Reaching your mid-50s or 60s and realizing you haven’t saved for retirement—or that your savings are too small—can be a deeply unsettling experience. Add to that the fact that you don’t own property, and the anxiety multiplies.
You may wonder: Is it too late? What are my options now? Will I outlive my money?
The good news is, while the road ahead will require careful planning and potentially big lifestyle changes, you’re not out of options. Many people today are in a similar situation, and with the right approach, it’s entirely possible to build a secure and meaningful life, even without a traditional retirement cushion.
- Face the Reality—Without Shame
First, it’s important to understand that you are not alone. According to multiple studies, nearly half of Americans over 55 have no retirement savings at all, and many others have only modest savings.
There are countless reasons why people reach this stage without financial preparation: job loss, low-paying careers, divorce, illness, caring for others, or simply not having been taught how to save. Whatever your story is, it doesn’t define your worth—and it’s never too late to take action.
- Inventory What You Do Have
Even if you don’t have a retirement account or property, you likely have some resources. Get clarity on:
- Cash savings (even if small)
- Any income streams (job, side gigs, Social Security, pension)
- Skills and experience that can still generate income
- Possessions you could downsize, sell, or use to your advantage
- Health (your ability to work is an asset in itself)

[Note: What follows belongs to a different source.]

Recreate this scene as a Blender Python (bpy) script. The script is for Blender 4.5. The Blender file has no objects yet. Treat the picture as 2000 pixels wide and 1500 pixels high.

Knowing your starting point helps you plan better. Don’t skip this step—write everything down.
- Delay Retirement if Possible
This may not be what you want to hear, but delaying full retirement can dramatically improve your future financial security.
Why it helps:
- More working years = more savings
- Delaying Social Security (until age 70) increases your benefit significantly—by up to 32%
- Less time in retirement = less money needed
Even working part-time into your 60s or 70s can take a lot of pressure off your savings and help you stay mentally and socially engaged.